The Kosher 2.0 Project will promote areas of work the Federation holds dear. By giving modern Jews a set of traditions they personally identify with but that tie to the historical kosher rules, Kosher 2.0 will inspire more Jews to consider themselves kosher, thus ensuring the Jewish future. Further, the process of cataloguing the attitudes of our community about Kosher 1.0 and Kosher 2.0 constitutes direct community engagement  community. Moreover, the project will continue this community engagement beyond the initial work by planned activities to promote and discuss the product of the work.

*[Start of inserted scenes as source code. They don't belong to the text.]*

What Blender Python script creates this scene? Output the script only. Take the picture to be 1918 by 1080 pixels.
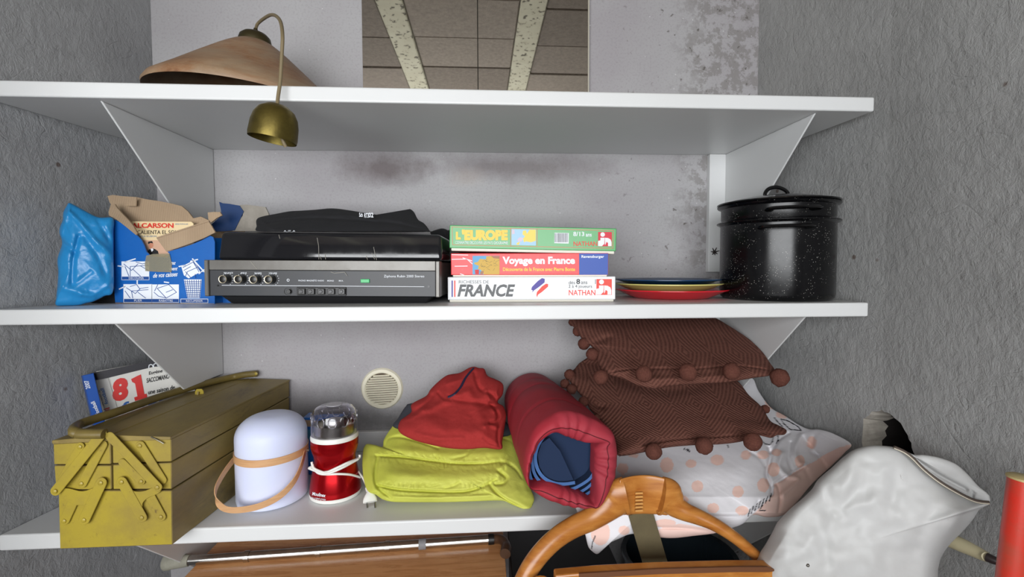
import bpy, bmesh, math, random
import numpy as np
from mathutils import Vector, Matrix, noise
for o in list(bpy.data.objects): bpy.data.objects.remove(o)
SC = bpy.context.scene; COL = SC.collection
random.seed(4); PI = math.pi

# ------------------------------------------------------------------ camera
F, YAW, PITCH, ROLL = 900.0, .0621, -.0443, -.0034
CAM = np.array([0, -1.36, 1.45])
fw = np.array([math.sin(YAW)*math.cos(PITCH), math.cos(YAW)*math.cos(PITCH), math.sin(PITCH)])
_r = np.array([math.cos(YAW), -math.sin(YAW), 0]); _u = np.cross(_r, fw)
RV = _r*math.cos(ROLL)+_u*math.sin(ROLL); UV = -_r*math.sin(ROLL)+_u*math.cos(ROLL)
cd = bpy.data.cameras.new('camera'); cam = bpy.data.objects.new('camera', cd); COL.objects.link(cam)
cd.sensor_width = 36; cd.lens = F/1918*36; cd.clip_start = .02
cam.matrix_world = Matrix(((RV[0], UV[0], -fw[0], CAM[0]), (RV[1], UV[1], -fw[1], CAM[1]), (RV[2], UV[2], -fw[2], CAM[2]), (0, 0, 0, 1)))
SC.camera = cam

# ------------------------------------------------------------------ world, lights, exposure
W = bpy.data.worlds.new('world'); SC.world = W; W.use_nodes = True
bg = W.node_tree.nodes['Background']; bg.inputs[0].default_value = (.93, .965, 1, 1); bg.inputs[1].default_value = 2.4
def area(name, loc, rot, sx, sy, power, col):
    l = bpy.data.lights.new(name, 'AREA'); l.shape = 'RECTANGLE'; l.size = sx; l.size_y = sy; l.energy = power; l.color = col
    o = bpy.data.objects.new(name, l); COL.objects.link(o); o.location = loc; o.rotation_euler = rot; return o
area('daylight_opening', (-.45, -2.62, 1.50), (math.radians(90), 0, 0), 2.2, 1.0, 58, (.97, .985, 1))
SC.view_settings.view_transform = 'Standard'; SC.view_settings.look = 'None'
SC.view_settings.gamma = 1; SC.view_settings.use_curve_mapping = False
SC.view_settings.exposure = -0.06

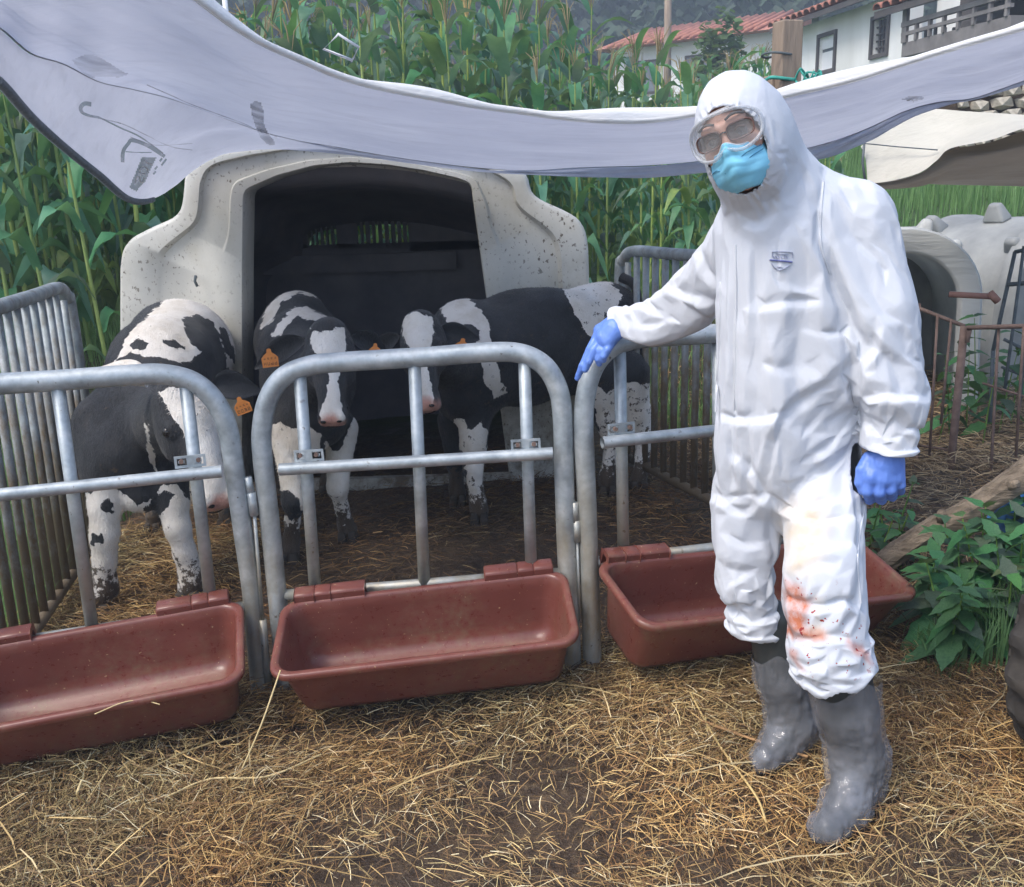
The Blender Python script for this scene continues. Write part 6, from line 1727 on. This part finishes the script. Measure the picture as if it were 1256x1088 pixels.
# ------------------------------------------------------------------ buildings on the rise
def P2(o): return o
def house():
    A = P(975, 60, 22.0); B = P(1256, 60, 15.0)
    u = Vector((B.x - A.x, B.y - A.y, 0)); L0 = u.length; u.normalize(); nrm = Vector((u.y, -u.x, 0))
    if nrm.y > 0: nrm = -nrm                                     # towards the camera
    def at(px, py, off=0.0):
        q = hitplane(px, py, A + nrm * off, nrm); return (q - A).dot(u), q.z
    W = lambda s, z, off=0.0: Vector((A.x, A.y, 0)) + u * s + nrm * off + Vector((0, 0, z))
    z0 = g(A.x, A.y) - 1.2; ze = at(975, 36)[1]; s1 = at(1107, 60)[0]; s2 = at(1420, 60)[0]
    root = empty('farm_house', W(s1 * .5, z0), 'white rendered farmhouse with tiled roof and timber balcony on the hill, top right', 'house')
    O = root.location
    Mx = Matrix((u, -nrm, Vector((0, 0, 1)))).transposed()
    def bx(name, s_a, s_b, za, zb, off0, off1, m, par=root, bev=None):
        c = W((s_a + s_b) / 2, (za + zb) / 2, (off0 + off1) / 2)
        return MB().box(c, (abs(s_b - s_a), abs(off1 - off0), abs(zb - za)), Mx).build(name, m, par, False, origin=O, bevel=bev)
    # wall built round its windows
    w1 = (*at(1004, 88), *at(1025, 41)); w2 = (*at(1070, 68), *at(1090, 20))
    def win(w): return (w[0], w[2], min(w[1], w[3]), max(w[1], w[3]))
    a0, a1, az0, az1 = win(w1); b0, b1, bz0, bz1 = win(w2)
    bx('wall', 0, a0, z0, ze, 0, -.35, M['plaster_stained']); bx('wall', a1, b0, z0, ze, -.001, -.35, M['plaster_stained']); bx('wall', b1, s1, z0, ze, 0, -.35, M['plaster_stained'])
    bx('wall', a0, a1, z0, az0, 0, -.35, M['plaster_stained']); bx('wall', a0, a1, az1, ze, 0, -.35, M['plaster_stained'])
    bx('wall', b0, b1, z0, bz0, 0, -.35, M['plaster_stained']); bx('wall', b0, b1, bz1, ze, 0, -.35, M['plaster_stained'])
    bx('side_wall', 0, .3, z0, ze + .2, -.352, -6, M['plaster']); bx('wall', s1, s2, z0, at(1107, 66)[1], -.01, -.35, M['plaster_stained'])
    sp_ = at(1135, 40)[0]
    bx('recess_wall', s1 + .002, sp_, at(1107, 66)[1], ze, -.6, -.8, M['plaster']); bx('timber_wall', sp_, s2, at(1107, 66)[1], ze + .3, -.6, -.8, M['dark_timber'])
    for (x0, x1, zz0, zz1, kind) in ((a0, a1, az0, az1, 0), (b0, b1, bz0, bz1, 1)):
        f = .07
        fr = MB()
        for (q0, q1, r0_, r1_) in ((x0 - f, x1 + f, zz1, zz1 + f), (x0 - f, x1 + f, zz0 - f, zz0), (x0 - f, x0, zz0, zz1), (x1, x1 + f, zz0, zz1)):
            fr.box(W((q0 + q1) / 2, (r0_ + r1_) / 2, .012), (q1 - q0, .06, r1_ - r0_), Mx)
        wf = fr.build('window_frame', M['dark_timber'], root, False, origin=O)
        if kind == 0:
            bx('shutter', x0, x1, zz0, zz1 - .28, -.06, -.10, M['shutter_white'], wf); bx('shutter', x0, x1, zz1 - .22, zz1, -.05, -.09, M['shutter_white'], wf)
            bx('pane', x0, x1, zz1 - .28, zz1 - .22, -.07, -.09, M['window_glass'], wf)
        else:
            bx('pane', x0, x1, zz0, zz1, -.10, -.12, M['window_glass'], wf)
            for i in range(1, 4): bx('glazing_bar', x0 + (x1 - x0) * i / 4 - .012, x0 + (x1 - x0) * i / 4 + .012, zz0, zz1, -.05, -.08, M['dark_timber'], wf)
            for i in range(1, 5): bx('glazing_bar', x0, x1, zz0 + (zz1 - zz0) * i / 5 - .012, zz0 + (zz1 - zz0) * i / 5 + .012, -.053, -.083, M['dark_timber'], wf)
    # roofs of single tiles
    tile = MB()
    n = 6; vs = []
    for t in (0, 1):
        for k in range(n + 1):
            a = math.pi * k / n; r_ = .125 if t == 0 else .105
            vs.append((r_ * math.cos(a), t * .46, r_ * .75 * math.sin(a) + (0.02 if t == 0 else 0)))
    tme = bpy.data.meshes.new('tile'); tme.from_pydata(vs + [(x * .86, y, z * .86 - .002) for x, y, z in vs], [], [(k, k + 1, n + 2 + k, n + 1 + k) for k in range(n)] + [(2 * n + 2 + k, 3 * n + 3 + k, 3 * n + 4 + k, 2 * n + 3 + k) for k in range(n)] + [(k, 2 * n + 2 + k, 2 * n + 3 + k, k + 1) for k in range(n)])
    tme.materials.append(M['roof_tile'])
    def roof(sa, sb, z_, off, rows, pitch, deckname):
        rf = MB(); dv = Vector((0, 0, 1)) * math.sin(pitch) - nrm * math.cos(pitch)
        a, b = W(sa, z_, off), W(sb, z_, off); D = dv * (rows * .40 + .3)
        rf.add([a, b, b + D, a + D, a - Vector((0, 0, .1)), b - Vector((0, 0, .1)), b + D - Vector((0, 0, .1)), a + D - Vector((0, 0, .1))], [(0, 1, 2, 3), (7, 6, 5, 4), (0, 4, 5, 1), (1, 5, 6, 2), (2, 6, 7, 3), (3, 7, 4, 0)])
        ro = rf.build(deckname, M['dark_timber'], root, False, origin=O)
        zz = u.cross(dv).normalized(); 
        if zz.z < 0: zz = -zz
        xx = dv.cross(zz)
        cnt = int((sb - sa) / .26)
        for i in range(cnt):
            for j in range(rows):
                t = link('tile', tme, ro); q = W(sa + .13 + i * .26, z_, off) + dv * (j * .40 - .03) + zz * (.012 + .012 * (j % 2)) - O
                Rm = Matrix((xx, dv, zz)).transposed().to_4x4(); rr = Matrix.Rotation(random.uniform(-.04, .04), 4, 'Z')
                t.matrix_local = Matrix.Translation(q) @ Rm @ rr
        return ro
    roof(-.35, s1 + .1, ze + .06, .42, 6, R(17), 'roof')
    roof(at(1076, 14, 1.2)[0], s2 * .82, at(1076, 15, 1.2)[1], 1.25, 4, R(14), 'porch_roof')
    # balcony
    bo = 1.05
    sL = at(1106, 60, bo)[0]; sR = s2 * .86; zf = at(1106, 70, bo)[1]; zt = at(1108, 28, bo)[1]
    bx('balcony_floor', sL, sR, zf, zf + .20, bo, -.6, M['balcony_wood'])
    bal = bx('balcony_rail', sL, sR, zt - .07, zt, bo + .04, bo - .04, M['balcony_wood'])
    bx('lower_rail', sL, sR, zf + .30, zf + .35, bo + .03, bo - .03, M['balcony_wood'], bal)
    n = int((sR - sL) / .34)
    for i in range(n + 1):
        s_ = sL + i * .34; wd = .05 if i % 9 else .12
        bx('baluster', s_, s_ + wd, zf + .2, zt - .07 if i % 9 else ze - .05, bo + .025, bo - .025, M['balcony_wood'], bal)
    for i in range(6):
        bx('side_baluster', sL + .005, sL + .05, zf + .2, zt - .07, bo - .2 - i * .16, bo - .24 - i * .16, M['balcony_wood'], bal)
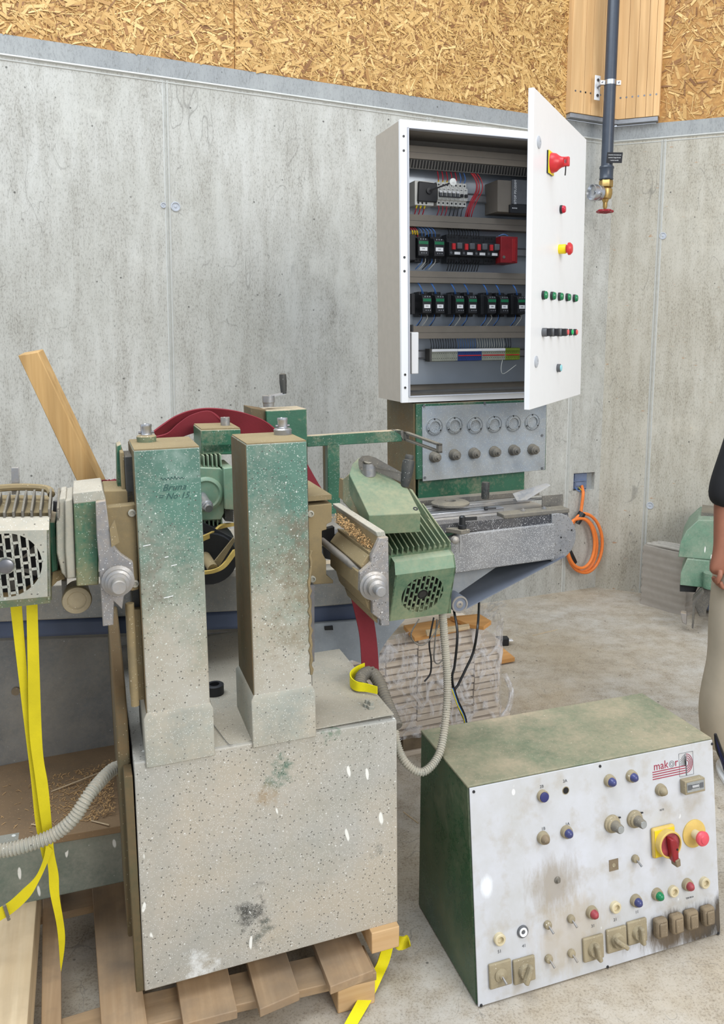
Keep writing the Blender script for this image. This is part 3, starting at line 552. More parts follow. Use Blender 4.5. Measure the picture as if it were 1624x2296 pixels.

When the idea catches on and people commit to augmenting their kosher practice to encompass Kosher 2.0, then a whole generation and generations to come will carry forward this community-driven connection.

Kosher 2.0 indirectly serves the goal of caring for Jews in need. In preliminary discussions with many Jews, modern notions of principled eating include promoting food justice. Beyond the Passover exhortation to “let all who are hungry come and eat,” Kosher 2.0 will incorporate requirements to provide food and access to nutrition for people in need. Accordingly, Jews who adhere to Kosher 2.0 will necessarily care for Jews in need as part of their practices of keeping kosher.

The Impact

The Kosher 2.0 project has several goals. The first goal is to take the pulse of Jews in Los Angeles to find out what is meaningful to this community in terms of food choices, food justice, and food rituals. It will find out what calls us to be kosher, what we identify with in the original kashrut, and how we would like to connect our principles to an organic, community-derived modern food code. The bottom line is, the project will ask: What's Your Kosher? And the project will collect and synthesize the answers for this community. The answers can cover a range of practices, from how often families gather for meals (or how often they should) to how conscious we are about the effect of our food choices on the environment.

The next project goal is to derive from the research a broad set of shared principles that will take the form of a code, or manifesto. This code will become part of the debate about food that Jews will always engage in, but more importantly, can offer a meaningful way to engage in Judaism that emanates from the very principles that resonate for our community. For preserving the Jewish future, this could emerge as a touchstone that draws people to a deeper, more engaged Jewish practice.

The impact of this project on the Los Angeles Jewish community would be to bring us together in a robust debate on the topic of what is kosher - yesterday, today, and tomorrow. Ultimately, as the code is adopted by many in our community, it would be a living doctrine grown organically in our community, binding us all together in shared values and practices. This can broaden the local Jewish community's appeal, swell the ranks of observant Jews here, create strong shared goals for food justice, thus inspiring vastly increased tzedakah, and strengthen the overall sense of community.

This Is A Great Idea Because

Kosher 2.0 builds on a tremendous body of work in the Jewish community and in the wider community, but it adds two innovative twists that will enrich the debate, and can even enrich and enliven the religion itself, making the Kosher 2.0 conception the Next Big Jewish Idea.

The first innovation is the journalistic/anthropological collection of views about notions of kosher in the past, present, and future. This kind of research and engagement has not been done, and would offer a window onto where the zeitgeist of the modern food movement is taking us, and what the ancient doctrine of kashrut offers us as we move forward on our journey as a people.

The second innovation is the creation of a living, community-derived doctrine that could become the basis for a modern Jewish movement, and could offer Jews a personally meaningful way to engage in Jewish life. The themes of food consciousness, food ritual, food justice, and food codes are not new: what is new is the idea that we can grow our own code from within our community, adopt it, and use it to bring our community closer in shared values, shared practices, and shared food. L'chaim!